Familiar Holiday Story, Big Anti-Bullying Twist

The animated classic Rudolph hits the Merriam, and producers have teamed up with the National Bullying Prevention Center.

The cast of "Rudolph."

The cast of “Rudolph.”

Alright, admit it: How many times have you watched those stop-motion animated holiday television specials, sang along to the songs, and thought, “These would make the best stage musicals?” You weren’t alone. In fact, theater producers put the idea to the test back in 2012 with a live version of Rudolph, The Red-Nosed Reindeer, complete with the Island of Misfit toys.

It was a hit, so much so that this holiday season there are three national touring companies of the production playing over 50 cities, including an upcoming stop at Philly’s Merriam Theatre, and that’s on top of two sit-down productions in both Raleigh and Orlando. However, we often forget that the title character of Rudolph was the victim of bullying because of his shiny red nose. Producers took note of this fact and teamed up with the National Bullying Prevention Center to send a clear message to youth that it is downright not cool to bully anyone due to their looks, sexual orientation, physical disability, etc.
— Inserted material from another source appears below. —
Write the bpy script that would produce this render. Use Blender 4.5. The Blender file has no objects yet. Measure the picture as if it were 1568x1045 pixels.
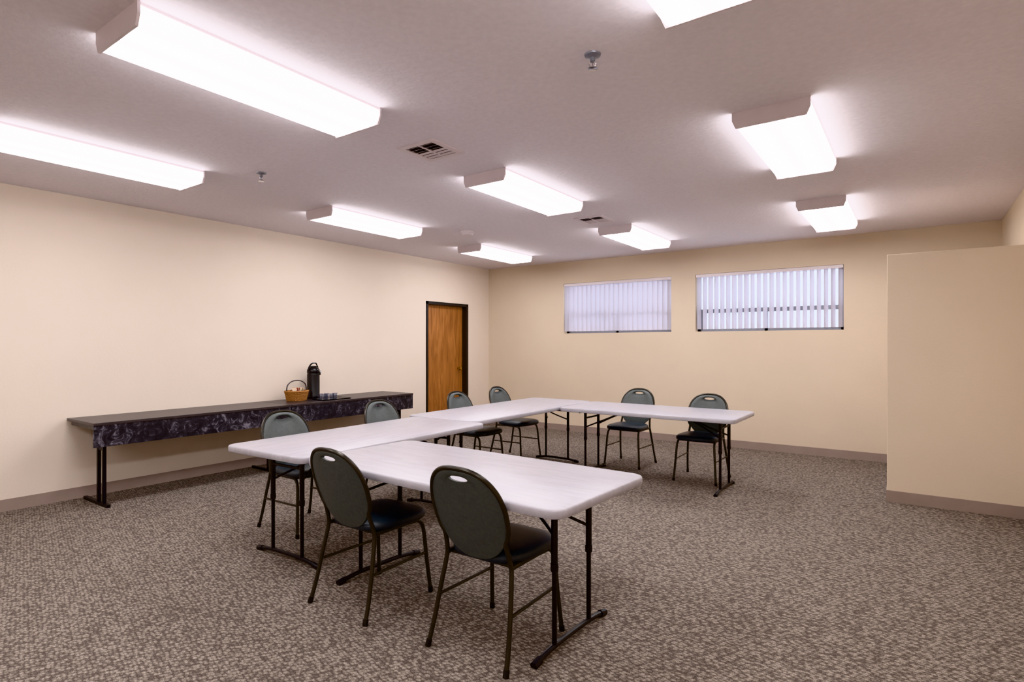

We sat down with the show’s Producing Partner, Bob Penola, about why Rudolph is such a good fit for the stage and what anti-bullying resources are available for educators, parents, and audience members who bring youth to the musical.

I think it’s really quite genius, even from a marketing standpoint, to bring Rudolph to the stage. Who is the brainchild behind the idea, and what has the translation process been like? Really, the brainchild was the original creators because the television special was essentially a musical: There were all of these characters, a great plot, and fantastic musical production qualities. The hardest thing about the translation process was bringing all of the things that people love from the television special to the stage, like the misfit toys. What got us there was combining live actors and puppets. They are beautiful puppets. You forget that the puppeteers are on the stage, and it creates such a sense of fantasy. For example, the Bumble is operated by three people. It’s old theatrical effects and great performers.

A scene from "Rudolph."

A scene from “Rudolph.”

I’d love to hear more about the show’s tie-in with the National Bullying Prevention Center and the Shine Bright Campaign. When the show became a live entity back in 2012, it was such a natural fit in terms of story, and that story is one of the reasons that it has been so long lasting. It’s a story about someone who is bullied but who has the greatest gift. It’s completely relevant to bullying prevention across the country. We’re talking about bullying now more than ever. That’s part of the reason why this sort of show can really help. Every kid has that moment when they want to be nasty to another kid, but this gets out in front of that. On the National Bullying Prevention Center’s website, there’s information about the Shine Bright Campaign. It’s a great kick-off for talking points and there’s a lot of educational materials. There are classroom activities, discussions, and activity guides to use with students. There are tons of connections to schools with the tours: There are many special promotions and groups. The show has absolutely got a social connection.

I’m guessing there are a lot of families and kids who show up to the performances of the musical, but I can also imagine that the adults who attend are pretty nostalgic, too. Absolutely. I saw it the other night in Boston, and the audience was filled with little children. I mean, little, little children with their parents and grandparents. But, there were also young couples and single people with friends. This piece has been around for over 50 years and people have such a strong affection for it, whether it is with their families or by themselves.

I think all of those old holiday animated specials would be such good stage musicals. Besides Rudolph, what other ones would you love to see on stage? Oh, God, I’m so connected to this property that it’s hard for me to say. I love them all. But…if I had a nostalgic favorite besides Rudolph, I’d have to say Santa Claus is Coming to Town.

Yes! Or, I’d love to see A Year Without a Santa Claus with the Heatmiser! They all have such lovely musical components. They have these great musical numbers and natural production qualities.